Any Premiership club may take a maximum of two players on loan at any one time and up to four over the season with a maximum of two from any one club. In a league where the stakes are so large and the emphasis is supposedly placed on driving standards ever higher, it is a glaring error of collective judgment to expose players to allegations of conflict of interest. Have the chairmen forgotten that certain players - their players - stood accused of bribery charges not that many years ago? Do they know that the Football Association has, in fact, relaxed the rules on betting on matches since then? Moreover, as Gordon Taylor, the chief executive of the Professional Footballers' Association, says, the wholesale loaning of players erodes the sporting ethic of the game.
Sadly, many Premier League chairmen would not recognise a sporting ethic if it jumped out of a cocktail cabinet and slapped them in the face. And the distinctly dubious domestic loans compound the former arrangements whereby English clubs were able to take foreign players on temporary contracts, thus further barring the progress of home-produced players - if indeed Premier League managers concern their heads overmuch with such players any more.
Chelsea have loaned the promising young striker Carlton Cole to Charlton for the season and, bizarrely, the Russian captain Alexander Smertin to Portsmouth just two days after he was signed from Bordeaux. As the rules stand, when the transfer window re-opens on 1 January they could loan Jimmy Floyd Hasselbaink to Wolverhampton Wanderers for their matches against Manchester United and Arsenal that month and then recall him 28 days later. If that is not a gross distortion of competition, I don't know what is. It would appear that either the fans do not care who turns up to wear their shirt, or the chairmen believe they do not care so long as those who do wear those shirts scratch together sufficient points to stay on the Premiership gravy train.
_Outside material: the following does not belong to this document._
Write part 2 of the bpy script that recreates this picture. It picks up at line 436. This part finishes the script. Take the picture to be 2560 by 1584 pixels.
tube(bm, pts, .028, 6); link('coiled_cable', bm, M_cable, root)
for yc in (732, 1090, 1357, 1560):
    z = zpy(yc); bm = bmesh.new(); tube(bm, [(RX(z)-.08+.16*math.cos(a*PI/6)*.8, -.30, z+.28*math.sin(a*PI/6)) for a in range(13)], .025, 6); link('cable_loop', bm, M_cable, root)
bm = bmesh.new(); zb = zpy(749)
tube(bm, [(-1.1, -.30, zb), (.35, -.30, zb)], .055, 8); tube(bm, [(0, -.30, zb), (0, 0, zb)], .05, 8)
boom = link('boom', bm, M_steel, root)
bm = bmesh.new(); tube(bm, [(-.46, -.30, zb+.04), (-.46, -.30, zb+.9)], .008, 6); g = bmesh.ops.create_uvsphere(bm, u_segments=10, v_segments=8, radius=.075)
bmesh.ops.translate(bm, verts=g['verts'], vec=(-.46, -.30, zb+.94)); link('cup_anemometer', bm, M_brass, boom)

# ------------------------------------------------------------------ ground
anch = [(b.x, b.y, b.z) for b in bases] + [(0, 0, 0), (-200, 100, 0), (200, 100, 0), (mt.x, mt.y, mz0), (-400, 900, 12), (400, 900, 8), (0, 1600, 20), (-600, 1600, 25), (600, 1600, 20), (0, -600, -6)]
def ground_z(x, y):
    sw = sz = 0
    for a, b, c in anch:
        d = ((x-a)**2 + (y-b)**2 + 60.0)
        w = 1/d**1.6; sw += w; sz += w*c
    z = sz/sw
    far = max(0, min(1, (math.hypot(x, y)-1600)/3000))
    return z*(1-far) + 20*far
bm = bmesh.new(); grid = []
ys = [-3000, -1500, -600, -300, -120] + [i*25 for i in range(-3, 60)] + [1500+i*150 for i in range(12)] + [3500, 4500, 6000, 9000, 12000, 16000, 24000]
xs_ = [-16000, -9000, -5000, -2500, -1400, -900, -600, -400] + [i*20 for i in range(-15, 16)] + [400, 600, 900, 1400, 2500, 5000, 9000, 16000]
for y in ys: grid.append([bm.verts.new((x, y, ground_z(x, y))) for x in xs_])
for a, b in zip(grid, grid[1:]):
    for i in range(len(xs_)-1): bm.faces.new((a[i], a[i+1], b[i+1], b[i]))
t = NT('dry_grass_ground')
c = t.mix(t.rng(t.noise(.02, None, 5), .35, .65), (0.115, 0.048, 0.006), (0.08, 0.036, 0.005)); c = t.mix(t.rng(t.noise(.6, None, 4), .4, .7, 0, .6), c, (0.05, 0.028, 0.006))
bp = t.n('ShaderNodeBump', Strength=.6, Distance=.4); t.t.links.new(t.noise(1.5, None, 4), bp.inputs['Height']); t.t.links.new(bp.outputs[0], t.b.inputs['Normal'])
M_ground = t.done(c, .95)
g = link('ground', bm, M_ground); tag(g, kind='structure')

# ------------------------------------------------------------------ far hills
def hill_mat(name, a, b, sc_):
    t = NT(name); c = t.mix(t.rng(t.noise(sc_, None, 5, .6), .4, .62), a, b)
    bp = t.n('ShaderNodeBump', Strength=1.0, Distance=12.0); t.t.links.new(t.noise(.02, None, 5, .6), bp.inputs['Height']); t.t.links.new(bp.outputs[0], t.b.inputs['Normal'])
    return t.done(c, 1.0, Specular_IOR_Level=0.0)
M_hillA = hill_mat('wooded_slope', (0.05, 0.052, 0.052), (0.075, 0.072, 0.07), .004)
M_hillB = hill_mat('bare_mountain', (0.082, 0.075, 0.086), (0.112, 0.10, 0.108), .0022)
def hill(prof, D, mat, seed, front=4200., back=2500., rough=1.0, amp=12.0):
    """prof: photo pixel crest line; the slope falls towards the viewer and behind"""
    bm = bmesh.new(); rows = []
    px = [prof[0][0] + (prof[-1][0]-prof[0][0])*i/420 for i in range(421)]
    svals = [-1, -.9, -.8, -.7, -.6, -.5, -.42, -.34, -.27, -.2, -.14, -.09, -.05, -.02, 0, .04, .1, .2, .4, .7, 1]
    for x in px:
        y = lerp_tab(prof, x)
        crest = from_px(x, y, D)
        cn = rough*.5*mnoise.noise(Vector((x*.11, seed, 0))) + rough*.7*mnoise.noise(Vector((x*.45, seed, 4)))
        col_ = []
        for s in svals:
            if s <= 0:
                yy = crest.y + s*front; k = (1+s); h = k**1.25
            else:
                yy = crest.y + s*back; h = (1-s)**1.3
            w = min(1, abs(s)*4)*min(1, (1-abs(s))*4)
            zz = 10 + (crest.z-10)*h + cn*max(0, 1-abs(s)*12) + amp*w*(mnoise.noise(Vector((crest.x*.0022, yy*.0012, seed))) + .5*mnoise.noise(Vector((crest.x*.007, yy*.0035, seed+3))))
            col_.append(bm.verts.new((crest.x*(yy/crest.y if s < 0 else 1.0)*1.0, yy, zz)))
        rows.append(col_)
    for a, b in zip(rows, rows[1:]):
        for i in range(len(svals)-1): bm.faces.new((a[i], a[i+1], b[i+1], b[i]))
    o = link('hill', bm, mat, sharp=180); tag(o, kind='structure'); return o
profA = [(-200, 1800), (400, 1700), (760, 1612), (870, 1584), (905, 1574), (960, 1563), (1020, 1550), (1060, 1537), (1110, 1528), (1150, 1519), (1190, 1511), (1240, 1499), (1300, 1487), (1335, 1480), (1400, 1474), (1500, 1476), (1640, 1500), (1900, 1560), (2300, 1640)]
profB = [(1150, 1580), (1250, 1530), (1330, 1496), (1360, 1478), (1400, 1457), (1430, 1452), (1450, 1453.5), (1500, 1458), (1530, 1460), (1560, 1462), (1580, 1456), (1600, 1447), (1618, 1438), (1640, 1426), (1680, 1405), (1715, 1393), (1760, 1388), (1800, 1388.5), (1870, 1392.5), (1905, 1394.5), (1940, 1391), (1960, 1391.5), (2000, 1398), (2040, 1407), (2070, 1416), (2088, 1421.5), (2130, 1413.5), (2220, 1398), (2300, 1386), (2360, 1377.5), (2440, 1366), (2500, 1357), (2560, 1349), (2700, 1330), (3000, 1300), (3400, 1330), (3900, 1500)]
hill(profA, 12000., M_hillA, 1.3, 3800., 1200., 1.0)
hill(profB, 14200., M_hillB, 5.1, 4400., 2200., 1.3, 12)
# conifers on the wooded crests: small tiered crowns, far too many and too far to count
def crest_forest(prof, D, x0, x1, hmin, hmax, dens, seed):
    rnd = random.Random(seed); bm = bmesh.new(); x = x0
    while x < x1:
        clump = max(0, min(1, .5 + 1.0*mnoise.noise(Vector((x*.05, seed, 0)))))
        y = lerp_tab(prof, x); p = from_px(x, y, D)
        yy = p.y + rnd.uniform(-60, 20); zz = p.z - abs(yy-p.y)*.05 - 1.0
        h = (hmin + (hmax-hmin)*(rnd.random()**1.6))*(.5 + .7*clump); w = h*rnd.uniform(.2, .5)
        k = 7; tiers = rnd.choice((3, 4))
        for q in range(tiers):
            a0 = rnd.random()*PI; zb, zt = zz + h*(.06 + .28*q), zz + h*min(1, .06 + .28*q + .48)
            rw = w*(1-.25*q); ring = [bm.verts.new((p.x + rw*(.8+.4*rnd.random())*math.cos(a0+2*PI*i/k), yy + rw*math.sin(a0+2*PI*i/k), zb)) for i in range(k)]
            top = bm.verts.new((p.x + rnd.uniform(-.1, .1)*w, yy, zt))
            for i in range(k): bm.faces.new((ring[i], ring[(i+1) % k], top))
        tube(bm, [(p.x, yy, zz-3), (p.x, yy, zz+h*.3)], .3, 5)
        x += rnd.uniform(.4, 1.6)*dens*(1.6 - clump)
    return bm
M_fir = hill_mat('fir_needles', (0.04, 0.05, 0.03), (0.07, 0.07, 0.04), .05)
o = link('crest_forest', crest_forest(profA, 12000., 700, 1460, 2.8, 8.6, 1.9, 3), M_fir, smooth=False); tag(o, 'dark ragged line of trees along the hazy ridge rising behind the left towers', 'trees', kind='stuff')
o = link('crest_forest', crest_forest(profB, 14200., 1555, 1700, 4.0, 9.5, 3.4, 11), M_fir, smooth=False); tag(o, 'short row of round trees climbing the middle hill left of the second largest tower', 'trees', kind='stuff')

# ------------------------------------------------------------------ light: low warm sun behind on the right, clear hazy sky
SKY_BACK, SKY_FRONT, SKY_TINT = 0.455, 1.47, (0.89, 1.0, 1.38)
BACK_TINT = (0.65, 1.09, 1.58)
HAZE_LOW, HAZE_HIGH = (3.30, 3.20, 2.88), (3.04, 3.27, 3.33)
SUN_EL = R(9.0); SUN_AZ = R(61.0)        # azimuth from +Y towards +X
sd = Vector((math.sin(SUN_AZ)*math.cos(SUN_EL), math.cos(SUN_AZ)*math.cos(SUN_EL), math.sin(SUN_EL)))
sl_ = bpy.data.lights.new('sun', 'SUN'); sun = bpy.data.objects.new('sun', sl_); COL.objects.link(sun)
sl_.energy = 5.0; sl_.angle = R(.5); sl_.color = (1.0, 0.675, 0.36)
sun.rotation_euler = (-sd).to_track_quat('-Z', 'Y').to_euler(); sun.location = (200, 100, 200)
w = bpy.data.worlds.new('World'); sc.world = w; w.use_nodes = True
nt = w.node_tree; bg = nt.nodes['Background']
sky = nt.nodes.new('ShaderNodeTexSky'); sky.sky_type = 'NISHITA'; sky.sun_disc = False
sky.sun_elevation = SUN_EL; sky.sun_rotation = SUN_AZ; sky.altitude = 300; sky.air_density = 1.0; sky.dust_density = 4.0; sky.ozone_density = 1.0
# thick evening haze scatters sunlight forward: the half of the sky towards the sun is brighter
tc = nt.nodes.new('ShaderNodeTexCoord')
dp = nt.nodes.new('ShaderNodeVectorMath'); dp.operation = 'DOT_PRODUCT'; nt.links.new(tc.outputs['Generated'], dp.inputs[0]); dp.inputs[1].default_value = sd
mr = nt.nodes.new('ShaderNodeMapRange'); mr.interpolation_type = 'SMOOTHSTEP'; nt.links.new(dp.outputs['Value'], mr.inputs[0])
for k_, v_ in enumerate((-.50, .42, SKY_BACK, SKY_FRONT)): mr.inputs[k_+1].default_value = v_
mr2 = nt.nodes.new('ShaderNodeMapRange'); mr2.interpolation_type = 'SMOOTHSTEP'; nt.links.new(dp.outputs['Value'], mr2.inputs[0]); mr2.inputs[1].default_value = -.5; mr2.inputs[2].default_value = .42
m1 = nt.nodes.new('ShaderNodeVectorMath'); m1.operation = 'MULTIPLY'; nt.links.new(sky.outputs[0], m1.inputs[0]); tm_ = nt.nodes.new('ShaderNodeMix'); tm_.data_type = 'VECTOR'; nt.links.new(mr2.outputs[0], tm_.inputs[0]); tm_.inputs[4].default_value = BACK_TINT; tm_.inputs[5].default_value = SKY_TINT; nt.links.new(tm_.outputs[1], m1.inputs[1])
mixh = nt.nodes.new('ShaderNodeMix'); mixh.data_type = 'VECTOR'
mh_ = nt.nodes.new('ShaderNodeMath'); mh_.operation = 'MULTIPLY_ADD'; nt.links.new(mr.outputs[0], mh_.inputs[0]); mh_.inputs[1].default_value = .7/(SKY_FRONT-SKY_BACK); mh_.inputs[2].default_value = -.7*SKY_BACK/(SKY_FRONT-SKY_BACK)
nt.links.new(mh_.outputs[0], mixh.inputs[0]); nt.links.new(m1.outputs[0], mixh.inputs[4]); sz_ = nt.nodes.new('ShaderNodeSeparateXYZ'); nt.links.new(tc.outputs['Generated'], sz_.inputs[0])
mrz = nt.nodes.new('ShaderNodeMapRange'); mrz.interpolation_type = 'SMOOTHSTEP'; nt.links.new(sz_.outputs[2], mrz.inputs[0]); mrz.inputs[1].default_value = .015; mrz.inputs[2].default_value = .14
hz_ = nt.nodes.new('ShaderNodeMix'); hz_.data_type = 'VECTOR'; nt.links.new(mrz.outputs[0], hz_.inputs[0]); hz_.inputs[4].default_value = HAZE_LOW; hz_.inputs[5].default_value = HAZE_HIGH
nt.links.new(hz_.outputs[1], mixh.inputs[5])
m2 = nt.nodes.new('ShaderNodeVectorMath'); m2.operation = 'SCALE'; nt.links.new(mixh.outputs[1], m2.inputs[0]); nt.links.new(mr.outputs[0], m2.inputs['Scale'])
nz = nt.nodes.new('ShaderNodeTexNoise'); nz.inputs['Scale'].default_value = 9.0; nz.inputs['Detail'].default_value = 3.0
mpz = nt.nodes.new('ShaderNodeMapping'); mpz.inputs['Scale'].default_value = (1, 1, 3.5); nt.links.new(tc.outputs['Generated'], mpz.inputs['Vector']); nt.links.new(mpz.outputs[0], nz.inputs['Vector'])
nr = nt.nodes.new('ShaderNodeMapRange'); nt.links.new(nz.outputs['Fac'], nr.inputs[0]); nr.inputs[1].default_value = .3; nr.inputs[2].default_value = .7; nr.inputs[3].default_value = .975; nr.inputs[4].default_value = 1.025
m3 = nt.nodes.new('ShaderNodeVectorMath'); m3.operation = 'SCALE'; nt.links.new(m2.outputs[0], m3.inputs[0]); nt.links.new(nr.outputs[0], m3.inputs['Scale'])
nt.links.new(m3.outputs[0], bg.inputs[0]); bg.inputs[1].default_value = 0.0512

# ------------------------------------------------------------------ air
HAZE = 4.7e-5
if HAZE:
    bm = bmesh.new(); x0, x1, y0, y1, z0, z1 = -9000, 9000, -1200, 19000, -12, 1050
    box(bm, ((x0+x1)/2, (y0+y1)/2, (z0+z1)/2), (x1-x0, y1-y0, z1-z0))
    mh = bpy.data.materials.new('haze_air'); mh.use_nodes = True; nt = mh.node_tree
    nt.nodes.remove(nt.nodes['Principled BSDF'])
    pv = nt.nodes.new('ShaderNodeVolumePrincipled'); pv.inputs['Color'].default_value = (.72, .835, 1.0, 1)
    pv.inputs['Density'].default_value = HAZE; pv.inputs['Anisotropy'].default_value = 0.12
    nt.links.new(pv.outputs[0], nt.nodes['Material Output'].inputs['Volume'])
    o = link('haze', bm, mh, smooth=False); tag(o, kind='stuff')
Everton have taken Francis Jeffers back on loan from Arsenal, for example. This is an England Under-21 international striker, not an unknown scholarship boy. David Beckham was an unknown 19-year-old when he played four games on loan for Preston North End, and Jermain Defoe set goal-scoring records when loaned by West Ham United to Bournemouth. These are more genuine examples of the loan system in operation, giving a young player experience of league football which he might not otherwise obtain at that early stage of his career.
When the temporary transfer first began, the principle of the player's registration was considered sacrosanct by the Football League and it was only in the direst of emergencies, such as injury crises and illness epidemics, that loans of players were permitted on a very short-term and clearly defined basis as a last resort. Now it seems that the very highest echelons of the English game are being encouraged to plan their core business in a manner that would do scant justice to a group of kids on a summer holiday kickabout. "Report back in July, lads, and we'll see who we can borrow to make up the squad before all the brochures go to press." It brings to mind those team photographs of long ago when the heads of new signings were hilariously superimposed onto the bodies of departed team-mates with incongruous results.
Of course, the fans know full well that players are simply guns for hire, but the owners are playing a dangerous game if they have messed up the finances so much that, come the turn of the year, everyone is watching for fixes and favours in "the finest League in the world".